▶ Raw data:
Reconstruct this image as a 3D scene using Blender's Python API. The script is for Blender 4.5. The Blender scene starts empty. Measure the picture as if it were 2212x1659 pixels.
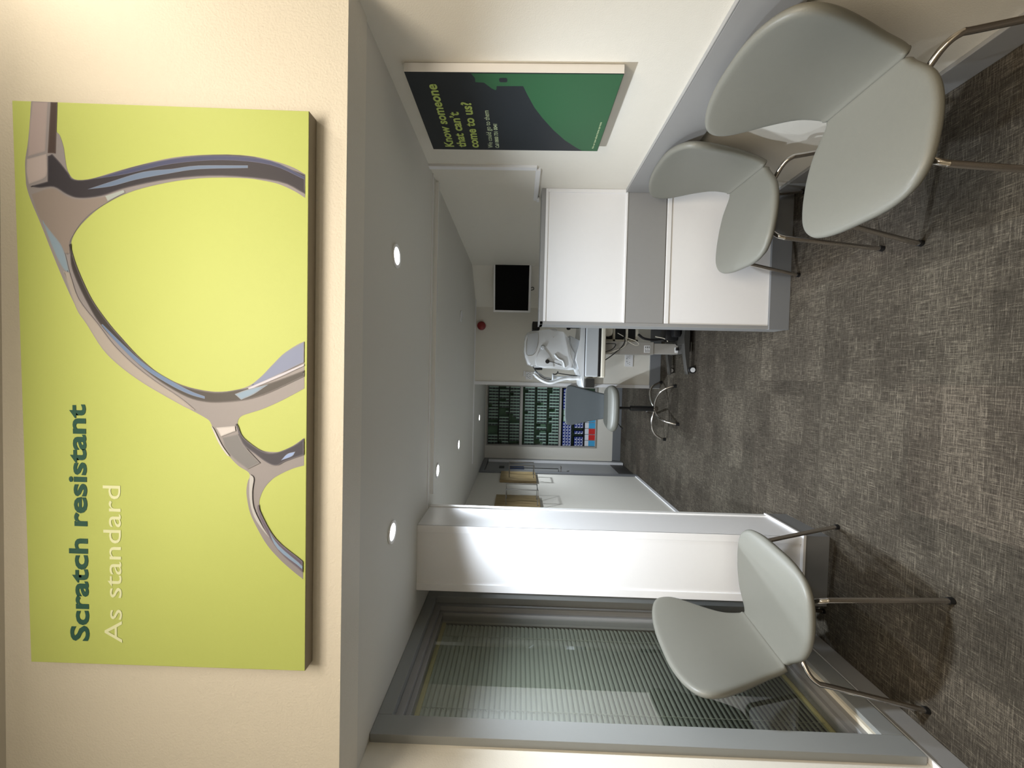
--
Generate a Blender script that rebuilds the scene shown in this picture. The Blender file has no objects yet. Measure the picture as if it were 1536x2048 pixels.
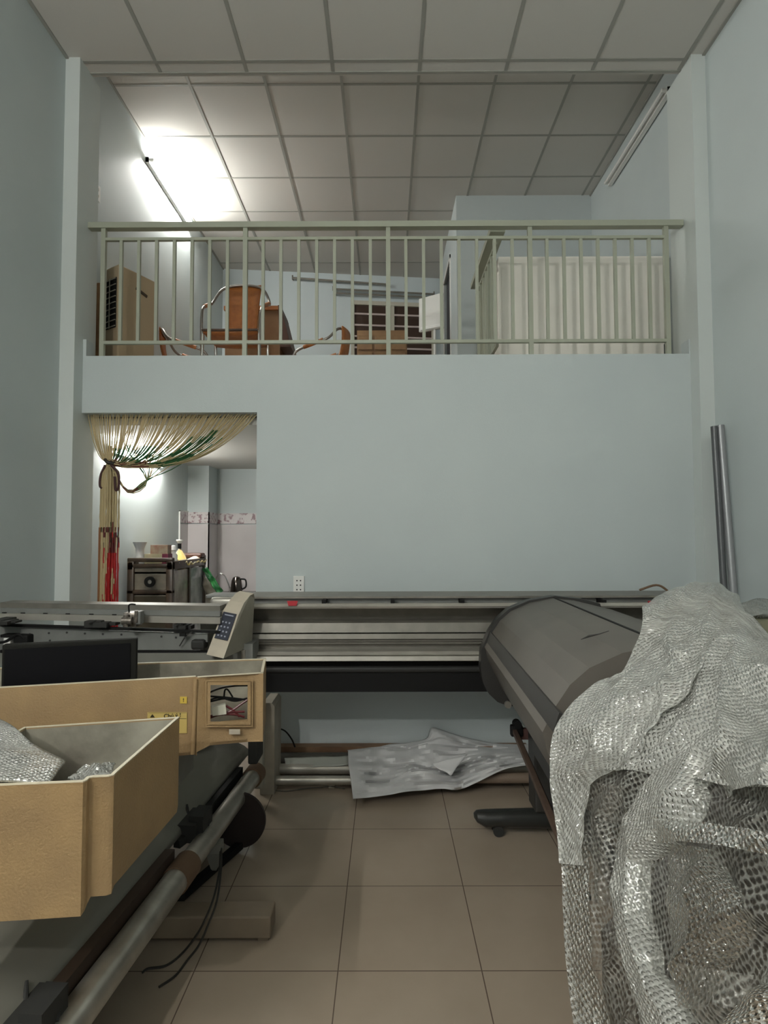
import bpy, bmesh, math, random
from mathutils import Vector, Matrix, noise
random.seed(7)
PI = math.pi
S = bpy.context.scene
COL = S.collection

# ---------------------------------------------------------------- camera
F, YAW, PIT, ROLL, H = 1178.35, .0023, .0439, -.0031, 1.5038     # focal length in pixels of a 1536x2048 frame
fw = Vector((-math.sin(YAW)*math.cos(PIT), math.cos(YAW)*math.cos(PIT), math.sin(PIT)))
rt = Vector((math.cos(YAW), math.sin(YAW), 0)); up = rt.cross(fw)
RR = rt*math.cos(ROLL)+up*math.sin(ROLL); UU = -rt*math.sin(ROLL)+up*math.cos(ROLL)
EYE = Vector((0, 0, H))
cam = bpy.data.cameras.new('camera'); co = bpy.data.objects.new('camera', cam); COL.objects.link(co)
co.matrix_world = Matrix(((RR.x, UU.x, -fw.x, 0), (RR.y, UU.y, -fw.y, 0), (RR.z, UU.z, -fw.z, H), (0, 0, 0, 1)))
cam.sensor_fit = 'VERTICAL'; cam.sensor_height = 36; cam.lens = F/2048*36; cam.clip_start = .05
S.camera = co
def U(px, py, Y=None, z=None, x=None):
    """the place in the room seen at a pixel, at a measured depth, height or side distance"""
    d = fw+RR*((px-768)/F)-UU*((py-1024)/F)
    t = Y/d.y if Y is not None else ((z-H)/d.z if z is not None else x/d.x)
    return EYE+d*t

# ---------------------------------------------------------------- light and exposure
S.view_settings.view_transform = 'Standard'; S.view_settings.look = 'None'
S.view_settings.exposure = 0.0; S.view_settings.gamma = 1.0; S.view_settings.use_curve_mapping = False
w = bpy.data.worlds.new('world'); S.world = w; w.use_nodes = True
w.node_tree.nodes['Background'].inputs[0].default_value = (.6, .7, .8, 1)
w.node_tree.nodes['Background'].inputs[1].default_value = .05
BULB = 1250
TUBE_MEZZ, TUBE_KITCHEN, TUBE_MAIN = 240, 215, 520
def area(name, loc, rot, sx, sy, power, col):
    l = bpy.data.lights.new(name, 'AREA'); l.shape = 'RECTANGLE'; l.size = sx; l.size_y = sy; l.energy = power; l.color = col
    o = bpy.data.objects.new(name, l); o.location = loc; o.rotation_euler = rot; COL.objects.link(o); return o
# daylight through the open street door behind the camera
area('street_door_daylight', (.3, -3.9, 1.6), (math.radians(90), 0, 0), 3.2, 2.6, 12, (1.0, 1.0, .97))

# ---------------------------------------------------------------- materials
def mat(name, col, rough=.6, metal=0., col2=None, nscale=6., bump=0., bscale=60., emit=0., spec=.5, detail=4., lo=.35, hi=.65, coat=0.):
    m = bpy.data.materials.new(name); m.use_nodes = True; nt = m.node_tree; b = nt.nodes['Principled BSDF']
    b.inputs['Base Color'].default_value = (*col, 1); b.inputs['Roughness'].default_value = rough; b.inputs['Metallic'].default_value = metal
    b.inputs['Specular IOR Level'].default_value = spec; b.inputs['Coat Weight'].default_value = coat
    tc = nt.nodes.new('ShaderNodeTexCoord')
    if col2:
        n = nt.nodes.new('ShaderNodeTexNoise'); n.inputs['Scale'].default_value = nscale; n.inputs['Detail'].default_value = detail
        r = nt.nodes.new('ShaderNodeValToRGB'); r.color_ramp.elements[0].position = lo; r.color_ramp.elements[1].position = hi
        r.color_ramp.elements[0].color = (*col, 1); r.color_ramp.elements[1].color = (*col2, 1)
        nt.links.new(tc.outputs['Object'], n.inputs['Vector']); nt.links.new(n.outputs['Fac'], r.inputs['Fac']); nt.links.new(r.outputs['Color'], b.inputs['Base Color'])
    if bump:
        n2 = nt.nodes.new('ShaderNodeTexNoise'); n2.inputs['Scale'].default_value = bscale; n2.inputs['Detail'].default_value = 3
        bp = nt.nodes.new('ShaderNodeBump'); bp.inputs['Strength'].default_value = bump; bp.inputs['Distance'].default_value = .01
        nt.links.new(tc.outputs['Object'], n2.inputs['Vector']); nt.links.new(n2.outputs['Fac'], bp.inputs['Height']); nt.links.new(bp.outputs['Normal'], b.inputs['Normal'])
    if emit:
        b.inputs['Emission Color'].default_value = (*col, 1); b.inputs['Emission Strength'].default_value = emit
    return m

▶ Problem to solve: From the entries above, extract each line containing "were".

▶ Problem solution:
Reconstruct this image as a 3D scene using Blender's Python API. The script is for Blender 4.5. The Blender scene starts empty. Measure the picture as if it were 2212x1659 pixels.
Generate a Blender script that rebuilds the scene shown in this picture. The Blender file has no objects yet. Measure the picture as if it were 1536x2048 pixels.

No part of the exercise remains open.